-- START OF Data lines --

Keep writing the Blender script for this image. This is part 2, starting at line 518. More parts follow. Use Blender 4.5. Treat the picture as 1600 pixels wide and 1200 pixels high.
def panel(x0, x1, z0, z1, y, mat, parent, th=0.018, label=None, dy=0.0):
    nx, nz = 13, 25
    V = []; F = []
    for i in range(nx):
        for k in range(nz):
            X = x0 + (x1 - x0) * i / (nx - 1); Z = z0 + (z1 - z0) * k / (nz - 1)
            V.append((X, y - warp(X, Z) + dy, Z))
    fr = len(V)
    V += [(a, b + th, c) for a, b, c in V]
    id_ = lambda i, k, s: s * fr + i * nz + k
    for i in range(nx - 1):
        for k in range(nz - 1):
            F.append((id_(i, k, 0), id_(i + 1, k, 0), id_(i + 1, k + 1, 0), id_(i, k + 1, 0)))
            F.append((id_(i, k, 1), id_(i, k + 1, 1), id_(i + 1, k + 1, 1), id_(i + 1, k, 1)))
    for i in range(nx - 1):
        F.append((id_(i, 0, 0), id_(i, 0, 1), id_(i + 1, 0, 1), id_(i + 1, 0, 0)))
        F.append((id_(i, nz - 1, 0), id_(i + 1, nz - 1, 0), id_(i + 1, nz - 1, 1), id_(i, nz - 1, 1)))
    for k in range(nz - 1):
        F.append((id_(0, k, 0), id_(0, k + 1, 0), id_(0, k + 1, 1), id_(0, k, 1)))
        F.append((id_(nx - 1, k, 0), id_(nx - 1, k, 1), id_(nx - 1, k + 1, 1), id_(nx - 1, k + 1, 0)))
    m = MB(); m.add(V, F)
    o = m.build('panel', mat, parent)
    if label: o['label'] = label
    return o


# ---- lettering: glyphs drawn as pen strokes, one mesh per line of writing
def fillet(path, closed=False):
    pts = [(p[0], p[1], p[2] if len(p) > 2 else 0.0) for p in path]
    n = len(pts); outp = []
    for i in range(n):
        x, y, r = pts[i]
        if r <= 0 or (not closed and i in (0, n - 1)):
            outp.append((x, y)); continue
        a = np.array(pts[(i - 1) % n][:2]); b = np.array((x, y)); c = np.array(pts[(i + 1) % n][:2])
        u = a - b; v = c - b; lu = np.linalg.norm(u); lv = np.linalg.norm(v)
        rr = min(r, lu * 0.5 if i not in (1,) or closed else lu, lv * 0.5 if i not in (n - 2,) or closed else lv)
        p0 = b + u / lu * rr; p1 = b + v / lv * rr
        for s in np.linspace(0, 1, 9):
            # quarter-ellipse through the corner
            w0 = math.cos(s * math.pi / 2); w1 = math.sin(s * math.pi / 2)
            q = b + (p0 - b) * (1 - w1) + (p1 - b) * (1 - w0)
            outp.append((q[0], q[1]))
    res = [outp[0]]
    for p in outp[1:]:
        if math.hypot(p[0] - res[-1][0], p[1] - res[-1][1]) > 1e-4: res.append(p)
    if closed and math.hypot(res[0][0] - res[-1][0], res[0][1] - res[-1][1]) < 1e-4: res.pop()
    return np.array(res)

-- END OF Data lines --

- Objective: Extract each line of the material exactly as it stands.

- Completed task:
Keep writing the Blender script for this image. This is part 2, starting at line 518. More parts follow. Use Blender 4.5. Treat the picture as 1600 pixels wide and 1200 pixels high.
def panel(x0, x1, z0, z1, y, mat, parent, th=0.018, label=None, dy=0.0):
    nx, nz = 13, 25
    V = []; F = []
    for i in range(nx):
        for k in range(nz):
            X = x0 + (x1 - x0) * i / (nx - 1); Z = z0 + (z1 - z0) * k / (nz - 1)
            V.append((X, y - warp(X, Z) + dy, Z))
    fr = len(V)
    V += [(a, b + th, c) for a, b, c in V]
    id_ = lambda i, k, s: s * fr + i * nz + k
    for i in range(nx - 1):
        for k in range(nz - 1):
            F.append((id_(i, k, 0), id_(i + 1, k, 0), id_(i + 1, k + 1, 0), id_(i, k + 1, 0)))
            F.append((id_(i, k, 1), id_(i, k + 1, 1), id_(i + 1, k + 1, 1), id_(i + 1, k, 1)))
    for i in range(nx - 1):
        F.append((id_(i, 0, 0), id_(i, 0, 1), id_(i + 1, 0, 1), id_(i + 1, 0, 0)))
        F.append((id_(i, nz - 1, 0), id_(i + 1, nz - 1, 0), id_(i + 1, nz - 1, 1), id_(i, nz - 1, 1)))
    for k in range(nz - 1):
        F.append((id_(0, k, 0), id_(0, k + 1, 0), id_(0, k + 1, 1), id_(0, k, 1)))
        F.append((id_(nx - 1, k, 0), id_(nx - 1, k, 1), id_(nx - 1, k + 1, 1), id_(nx - 1, k + 1, 0)))
    m = MB(); m.add(V, F)
    o = m.build('panel', mat, parent)
    if label: o['label'] = label
    return o


# ---- lettering: glyphs drawn as pen strokes, one mesh per line of writing
def fillet(path, closed=False):
    pts = [(p[0], p[1], p[2] if len(p) > 2 else 0.0) for p in path]
    n = len(pts); outp = []
    for i in range(n):
        x, y, r = pts[i]
        if r <= 0 or (not closed and i in (0, n - 1)):
            outp.append((x, y)); continue
        a = np.array(pts[(i - 1) % n][:2]); b = np.array((x, y)); c = np.array(pts[(i + 1) % n][:2])
        u = a - b; v = c - b; lu = np.linalg.norm(u); lv = np.linalg.norm(v)
        rr = min(r, lu * 0.5 if i not in (1,) or closed else lu, lv * 0.5 if i not in (n - 2,) or closed else lv)
        p0 = b + u / lu * rr; p1 = b + v / lv * rr
        for s in np.linspace(0, 1, 9):
            # quarter-ellipse through the corner
            w0 = math.cos(s * math.pi / 2); w1 = math.sin(s * math.pi / 2)
            q = b + (p0 - b) * (1 - w1) + (p1 - b) * (1 - w0)
            outp.append((q[0], q[1]))
    res = [outp[0]]
    for p in outp[1:]:
        if math.hypot(p[0] - res[-1][0], p[1] - res[-1][1]) > 1e-4: res.append(p)
    if closed and math.hypot(res[0][0] - res[-1][0], res[0][1] - res[-1][1]) < 1e-4: res.pop()
    return np.array(res)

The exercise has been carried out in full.